Se esta presença de Meyerhold parece soberana, nem por isso o autor deixa de nos transmitir imagens muito vivas de Stanislávski, Taírov, Vakhtangov, Sulerjítzki e de tantos mais. Mas o encantamento com que ele os descreve torna ainda mais sinistro o desabar daquele mundo, com a instauração plena do stalinismo. E é com um sentimento de horror que Ripellino trata esse tema.
Enfim, temos aí um dos raros exemplos em que um trabalho universitário nos transmite o frêmito de uma época em seus momentos de máxima expressão.
É preciso frisar também que ele estuda o seu tema sem o isolar da vida cultural da época, sem o desvincular das referências italianas, francesas, alemãs e outras, mas sobretudo tchecas e polonesas. Sua vivência pessoal em Praga se faz então bem presente e torna possível um confronto muito interessante.
Sendo um livro tão pessoal e, às vezes, tão marcado pelas idiossincrasias do autor, suas opiniões, muito bem fundamentadas, prestam-se, no entanto, até hoje a muita discussão. Outras vezes, ele aponta algumas pistas ousadas, sugerindo um detalhamento que outros poderiam fazer. É o caso, por exemplo, de sua suposição sobre as possíveis origens russas do "teatro sintético" de Marinetti.
Diante desta pesquisa tão vasta e de um estudo tão sério dos materiais existentes na época, surge inevitavelmente a pergunta: o que não faria ele se tivesse vivido mais alguns anos e consultado fontes completamente desconhecidas quando o livro foi escrito? Mas o passar dos anos apenas confirmou algumas de suas corajosas especulações.
Por exemplo, ao referir-se ao pedido que Meyerhold fez de concessão da nacionalidade russa (filho de alemães, nascido na Rússia, era para todos os efeitos alemão, segundo a legislação do regime czarista) e à sua aceitação da religião grego-ortodoxa, com mudança do nome Karl Theodor Kasimir para o russo Vsiévolod, Ripellino escreve: "Foi esta a primeira de suas numerosas metamorfoses". Pois bem, os documentos que vieram à tona com a "glasnost" apenas confirmaram o exato desta afirmação. Basta, neste sentido, lembrar que seu devotamento à segunda mulher, Zinaída Raich, o fez assumir o sobrenome de Meyerhold-Raich, e este figura na ata de seu fuzilamento como "inimigo da pátria" (2).

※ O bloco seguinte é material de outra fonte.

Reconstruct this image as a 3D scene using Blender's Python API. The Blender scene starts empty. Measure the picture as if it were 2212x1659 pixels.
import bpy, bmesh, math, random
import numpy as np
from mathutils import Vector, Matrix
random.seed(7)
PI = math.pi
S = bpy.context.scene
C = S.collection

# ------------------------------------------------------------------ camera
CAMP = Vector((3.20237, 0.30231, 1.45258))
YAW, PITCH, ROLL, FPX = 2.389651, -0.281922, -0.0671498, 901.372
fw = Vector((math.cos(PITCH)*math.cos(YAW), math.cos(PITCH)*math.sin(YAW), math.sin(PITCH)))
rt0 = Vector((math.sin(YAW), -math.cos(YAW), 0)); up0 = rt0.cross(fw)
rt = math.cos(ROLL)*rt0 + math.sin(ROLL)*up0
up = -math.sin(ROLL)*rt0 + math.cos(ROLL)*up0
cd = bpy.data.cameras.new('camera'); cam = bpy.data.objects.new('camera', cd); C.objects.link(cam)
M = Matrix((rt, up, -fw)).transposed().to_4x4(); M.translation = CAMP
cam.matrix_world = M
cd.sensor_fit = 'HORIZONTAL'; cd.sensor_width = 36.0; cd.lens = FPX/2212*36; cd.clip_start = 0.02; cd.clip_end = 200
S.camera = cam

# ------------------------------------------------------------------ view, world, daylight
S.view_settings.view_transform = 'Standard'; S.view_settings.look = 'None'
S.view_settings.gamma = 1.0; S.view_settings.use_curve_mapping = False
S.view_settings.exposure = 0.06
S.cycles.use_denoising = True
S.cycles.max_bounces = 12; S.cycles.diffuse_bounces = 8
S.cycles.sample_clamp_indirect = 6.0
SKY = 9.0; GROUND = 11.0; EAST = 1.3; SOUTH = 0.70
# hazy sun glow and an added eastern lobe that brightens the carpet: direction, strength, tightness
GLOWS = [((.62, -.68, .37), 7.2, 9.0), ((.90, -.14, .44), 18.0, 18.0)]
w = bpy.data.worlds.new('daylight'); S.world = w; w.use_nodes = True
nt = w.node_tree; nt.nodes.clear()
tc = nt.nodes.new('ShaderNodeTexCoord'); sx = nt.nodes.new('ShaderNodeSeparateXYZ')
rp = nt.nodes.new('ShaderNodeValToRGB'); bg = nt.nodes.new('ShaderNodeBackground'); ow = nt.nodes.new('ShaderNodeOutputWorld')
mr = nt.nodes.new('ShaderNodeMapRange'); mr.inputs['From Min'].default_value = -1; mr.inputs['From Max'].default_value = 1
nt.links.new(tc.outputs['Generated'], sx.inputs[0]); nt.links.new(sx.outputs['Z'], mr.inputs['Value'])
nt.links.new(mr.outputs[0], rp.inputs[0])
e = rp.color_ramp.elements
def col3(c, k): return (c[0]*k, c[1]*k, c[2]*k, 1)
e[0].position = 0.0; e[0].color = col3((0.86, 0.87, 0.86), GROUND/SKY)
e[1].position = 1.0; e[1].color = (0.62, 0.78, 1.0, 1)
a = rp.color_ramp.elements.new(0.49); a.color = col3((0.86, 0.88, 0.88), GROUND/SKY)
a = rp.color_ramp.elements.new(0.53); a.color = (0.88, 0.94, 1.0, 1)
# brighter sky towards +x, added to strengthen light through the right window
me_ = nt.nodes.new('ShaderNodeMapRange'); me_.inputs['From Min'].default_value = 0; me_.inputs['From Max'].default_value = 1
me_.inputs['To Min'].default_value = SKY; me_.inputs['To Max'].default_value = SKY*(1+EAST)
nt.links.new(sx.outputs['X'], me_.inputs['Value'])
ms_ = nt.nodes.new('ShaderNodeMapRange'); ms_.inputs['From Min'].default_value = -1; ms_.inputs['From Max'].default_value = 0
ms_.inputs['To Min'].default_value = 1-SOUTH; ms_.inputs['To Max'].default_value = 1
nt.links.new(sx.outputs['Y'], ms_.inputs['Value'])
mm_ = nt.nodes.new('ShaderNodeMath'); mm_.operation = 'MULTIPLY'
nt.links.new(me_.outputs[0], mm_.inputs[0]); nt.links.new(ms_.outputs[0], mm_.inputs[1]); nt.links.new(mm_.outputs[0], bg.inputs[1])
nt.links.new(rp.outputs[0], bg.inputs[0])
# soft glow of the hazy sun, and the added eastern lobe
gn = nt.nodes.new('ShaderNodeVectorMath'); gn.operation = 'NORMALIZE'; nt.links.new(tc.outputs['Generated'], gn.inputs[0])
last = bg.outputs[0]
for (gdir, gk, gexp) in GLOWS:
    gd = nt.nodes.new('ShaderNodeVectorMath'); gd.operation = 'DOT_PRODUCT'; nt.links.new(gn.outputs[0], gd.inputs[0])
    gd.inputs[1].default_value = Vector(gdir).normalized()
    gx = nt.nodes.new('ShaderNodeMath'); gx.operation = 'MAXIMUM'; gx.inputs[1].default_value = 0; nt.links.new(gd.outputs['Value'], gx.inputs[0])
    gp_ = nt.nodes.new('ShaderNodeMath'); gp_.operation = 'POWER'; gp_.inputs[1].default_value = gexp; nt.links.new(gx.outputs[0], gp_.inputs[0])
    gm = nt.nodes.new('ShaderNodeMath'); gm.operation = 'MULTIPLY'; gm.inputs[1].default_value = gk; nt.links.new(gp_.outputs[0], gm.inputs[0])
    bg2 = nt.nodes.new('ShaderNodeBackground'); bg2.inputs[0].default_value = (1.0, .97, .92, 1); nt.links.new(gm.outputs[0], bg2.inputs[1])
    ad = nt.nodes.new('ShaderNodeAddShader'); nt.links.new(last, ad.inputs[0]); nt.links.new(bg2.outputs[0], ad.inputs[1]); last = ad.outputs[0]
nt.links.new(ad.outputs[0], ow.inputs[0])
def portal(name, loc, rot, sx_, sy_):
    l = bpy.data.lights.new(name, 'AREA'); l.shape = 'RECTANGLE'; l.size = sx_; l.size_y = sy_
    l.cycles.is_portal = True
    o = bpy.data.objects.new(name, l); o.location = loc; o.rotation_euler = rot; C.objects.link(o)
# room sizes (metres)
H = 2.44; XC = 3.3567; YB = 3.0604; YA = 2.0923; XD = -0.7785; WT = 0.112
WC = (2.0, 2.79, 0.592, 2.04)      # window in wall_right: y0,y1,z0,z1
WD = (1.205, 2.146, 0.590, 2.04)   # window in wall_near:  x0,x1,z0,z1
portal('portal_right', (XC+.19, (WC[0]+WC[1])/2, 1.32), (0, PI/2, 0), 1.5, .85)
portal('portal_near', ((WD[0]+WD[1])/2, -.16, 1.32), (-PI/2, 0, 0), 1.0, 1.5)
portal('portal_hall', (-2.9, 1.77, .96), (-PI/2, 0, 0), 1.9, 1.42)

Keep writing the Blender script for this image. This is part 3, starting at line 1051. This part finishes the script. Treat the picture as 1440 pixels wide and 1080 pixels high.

É com alegria e emoção que releio, agora em português, esta obra de um amigo distante no tempo e no espaço, e que acompanhou com a maior simpatia e participação o que fazíamos na época no Brasil. Esta fruição se torna ainda mais intensa devido à fluência e vigor do texto traduzido. Deixando de lado alguns pequenos senões que ali aparecem (afinal, quem pode se considerar livre deles?), entreguemo-nos ao convívio com este livro excepcional, que torna tão viva a presença de Ripellino, cuja personalidade e obra são ressaltadas, ainda, num prefácio muito bom, assinado por J. Guinsburg e pela tradutora.
Notas:
1. Boris Schnaiderman, "Uma Epopéia do Teatro Russo", na seção "Letras Russas" do "Suplemento Literário" de "O Estado de S. Paulo", 3/9/1966, depois incluído em meu livro "Projeções: Rússia/Brasil/Itália", São Paulo, Perspectiva, 1978.
2. Tomei conhecimento deste fato graças a materiais que me foram cedidos por Reni Chaves Cardoso Zacchi, pesquisadora infatigável da história do teatro russo moderno.